→ WORK INSTRUCTIONS
Copy out every line of the data exactly.
** Begin **
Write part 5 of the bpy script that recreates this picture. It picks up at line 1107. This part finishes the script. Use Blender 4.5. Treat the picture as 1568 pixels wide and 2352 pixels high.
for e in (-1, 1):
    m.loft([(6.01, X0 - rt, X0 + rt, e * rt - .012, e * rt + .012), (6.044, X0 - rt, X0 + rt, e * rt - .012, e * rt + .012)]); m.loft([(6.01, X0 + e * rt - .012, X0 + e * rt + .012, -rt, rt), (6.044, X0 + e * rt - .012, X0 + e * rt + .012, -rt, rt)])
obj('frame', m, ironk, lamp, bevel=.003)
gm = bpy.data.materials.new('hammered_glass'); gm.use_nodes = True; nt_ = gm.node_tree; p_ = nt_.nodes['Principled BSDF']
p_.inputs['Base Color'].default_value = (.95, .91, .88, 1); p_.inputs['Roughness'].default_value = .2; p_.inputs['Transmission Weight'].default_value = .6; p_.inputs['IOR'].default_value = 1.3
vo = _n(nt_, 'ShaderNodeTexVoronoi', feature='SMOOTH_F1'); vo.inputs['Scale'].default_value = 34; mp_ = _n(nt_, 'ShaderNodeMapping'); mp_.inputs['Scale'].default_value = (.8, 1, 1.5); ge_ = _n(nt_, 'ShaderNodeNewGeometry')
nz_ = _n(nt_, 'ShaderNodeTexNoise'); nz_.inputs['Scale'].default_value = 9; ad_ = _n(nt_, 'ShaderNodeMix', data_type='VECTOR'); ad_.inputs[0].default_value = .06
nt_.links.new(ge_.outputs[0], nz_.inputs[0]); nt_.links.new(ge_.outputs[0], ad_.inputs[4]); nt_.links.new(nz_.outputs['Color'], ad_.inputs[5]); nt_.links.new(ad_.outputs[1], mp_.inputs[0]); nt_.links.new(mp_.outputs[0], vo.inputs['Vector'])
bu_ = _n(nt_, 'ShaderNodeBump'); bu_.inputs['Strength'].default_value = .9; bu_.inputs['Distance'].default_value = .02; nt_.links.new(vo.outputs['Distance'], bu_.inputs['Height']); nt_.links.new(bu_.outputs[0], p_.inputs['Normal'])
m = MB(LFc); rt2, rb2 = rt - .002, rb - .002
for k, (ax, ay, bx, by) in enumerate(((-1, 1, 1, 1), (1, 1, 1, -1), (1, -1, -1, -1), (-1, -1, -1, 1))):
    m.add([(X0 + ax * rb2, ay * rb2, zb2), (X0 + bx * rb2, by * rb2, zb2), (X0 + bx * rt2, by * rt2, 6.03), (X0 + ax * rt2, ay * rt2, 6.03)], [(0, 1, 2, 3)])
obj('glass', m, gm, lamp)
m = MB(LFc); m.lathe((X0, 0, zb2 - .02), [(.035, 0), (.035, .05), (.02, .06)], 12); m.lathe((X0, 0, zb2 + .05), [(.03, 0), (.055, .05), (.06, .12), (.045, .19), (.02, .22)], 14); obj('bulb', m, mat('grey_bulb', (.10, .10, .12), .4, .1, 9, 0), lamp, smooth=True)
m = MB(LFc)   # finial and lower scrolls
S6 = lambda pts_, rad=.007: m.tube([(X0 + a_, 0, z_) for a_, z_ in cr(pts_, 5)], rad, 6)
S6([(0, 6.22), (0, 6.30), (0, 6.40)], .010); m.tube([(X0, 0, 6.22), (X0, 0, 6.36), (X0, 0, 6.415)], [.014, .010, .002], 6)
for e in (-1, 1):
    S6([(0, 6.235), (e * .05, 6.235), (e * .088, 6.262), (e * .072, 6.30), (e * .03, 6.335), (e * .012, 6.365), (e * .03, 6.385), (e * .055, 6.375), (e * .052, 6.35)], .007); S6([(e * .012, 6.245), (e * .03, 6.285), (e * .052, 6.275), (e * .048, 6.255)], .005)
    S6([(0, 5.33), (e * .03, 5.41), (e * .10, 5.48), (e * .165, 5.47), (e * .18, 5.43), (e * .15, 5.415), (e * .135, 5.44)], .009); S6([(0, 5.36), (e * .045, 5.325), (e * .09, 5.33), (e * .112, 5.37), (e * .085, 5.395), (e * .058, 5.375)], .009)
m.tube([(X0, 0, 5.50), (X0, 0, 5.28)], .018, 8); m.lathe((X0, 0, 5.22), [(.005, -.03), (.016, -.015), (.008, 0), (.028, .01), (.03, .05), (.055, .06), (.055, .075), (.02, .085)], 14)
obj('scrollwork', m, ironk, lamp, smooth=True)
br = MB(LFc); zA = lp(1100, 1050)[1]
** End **
→ WORKED SOLUTION
Write part 5 of the bpy script that recreates this picture. It picks up at line 1107. This part finishes the script. Use Blender 4.5. Treat the picture as 1568 pixels wide and 2352 pixels high.
for e in (-1, 1):
    m.loft([(6.01, X0 - rt, X0 + rt, e * rt - .012, e * rt + .012), (6.044, X0 - rt, X0 + rt, e * rt - .012, e * rt + .012)]); m.loft([(6.01, X0 + e * rt - .012, X0 + e * rt + .012, -rt, rt), (6.044, X0 + e * rt - .012, X0 + e * rt + .012, -rt, rt)])
obj('frame', m, ironk, lamp, bevel=.003)
gm = bpy.data.materials.new('hammered_glass'); gm.use_nodes = True; nt_ = gm.node_tree; p_ = nt_.nodes['Principled BSDF']
p_.inputs['Base Color'].default_value = (.95, .91, .88, 1); p_.inputs['Roughness'].default_value = .2; p_.inputs['Transmission Weight'].default_value = .6; p_.inputs['IOR'].default_value = 1.3
vo = _n(nt_, 'ShaderNodeTexVoronoi', feature='SMOOTH_F1'); vo.inputs['Scale'].default_value = 34; mp_ = _n(nt_, 'ShaderNodeMapping'); mp_.inputs['Scale'].default_value = (.8, 1, 1.5); ge_ = _n(nt_, 'ShaderNodeNewGeometry')
nz_ = _n(nt_, 'ShaderNodeTexNoise'); nz_.inputs['Scale'].default_value = 9; ad_ = _n(nt_, 'ShaderNodeMix', data_type='VECTOR'); ad_.inputs[0].default_value = .06
nt_.links.new(ge_.outputs[0], nz_.inputs[0]); nt_.links.new(ge_.outputs[0], ad_.inputs[4]); nt_.links.new(nz_.outputs['Color'], ad_.inputs[5]); nt_.links.new(ad_.outputs[1], mp_.inputs[0]); nt_.links.new(mp_.outputs[0], vo.inputs['Vector'])
bu_ = _n(nt_, 'ShaderNodeBump'); bu_.inputs['Strength'].default_value = .9; bu_.inputs['Distance'].default_value = .02; nt_.links.new(vo.outputs['Distance'], bu_.inputs['Height']); nt_.links.new(bu_.outputs[0], p_.inputs['Normal'])
m = MB(LFc); rt2, rb2 = rt - .002, rb - .002
for k, (ax, ay, bx, by) in enumerate(((-1, 1, 1, 1), (1, 1, 1, -1), (1, -1, -1, -1), (-1, -1, -1, 1))):
    m.add([(X0 + ax * rb2, ay * rb2, zb2), (X0 + bx * rb2, by * rb2, zb2), (X0 + bx * rt2, by * rt2, 6.03), (X0 + ax * rt2, ay * rt2, 6.03)], [(0, 1, 2, 3)])
obj('glass', m, gm, lamp)
m = MB(LFc); m.lathe((X0, 0, zb2 - .02), [(.035, 0), (.035, .05), (.02, .06)], 12); m.lathe((X0, 0, zb2 + .05), [(.03, 0), (.055, .05), (.06, .12), (.045, .19), (.02, .22)], 14); obj('bulb', m, mat('grey_bulb', (.10, .10, .12), .4, .1, 9, 0), lamp, smooth=True)
m = MB(LFc)   # finial and lower scrolls
S6 = lambda pts_, rad=.007: m.tube([(X0 + a_, 0, z_) for a_, z_ in cr(pts_, 5)], rad, 6)
S6([(0, 6.22), (0, 6.30), (0, 6.40)], .010); m.tube([(X0, 0, 6.22), (X0, 0, 6.36), (X0, 0, 6.415)], [.014, .010, .002], 6)
for e in (-1, 1):
    S6([(0, 6.235), (e * .05, 6.235), (e * .088, 6.262), (e * .072, 6.30), (e * .03, 6.335), (e * .012, 6.365), (e * .03, 6.385), (e * .055, 6.375), (e * .052, 6.35)], .007); S6([(e * .012, 6.245), (e * .03, 6.285), (e * .052, 6.275), (e * .048, 6.255)], .005)
    S6([(0, 5.33), (e * .03, 5.41), (e * .10, 5.48), (e * .165, 5.47), (e * .18, 5.43), (e * .15, 5.415), (e * .135, 5.44)], .009); S6([(0, 5.36), (e * .045, 5.325), (e * .09, 5.33), (e * .112, 5.37), (e * .085, 5.395), (e * .058, 5.375)], .009)
m.tube([(X0, 0, 5.50), (X0, 0, 5.28)], .018, 8); m.lathe((X0, 0, 5.22), [(.005, -.03), (.016, -.015), (.008, 0), (.028, .01), (.03, .05), (.055, .06), (.055, .075), (.02, .085)], 14)
obj('scrollwork', m, ironk, lamp, smooth=True)
br = MB(LFc); zA = lp(1100, 1050)[1]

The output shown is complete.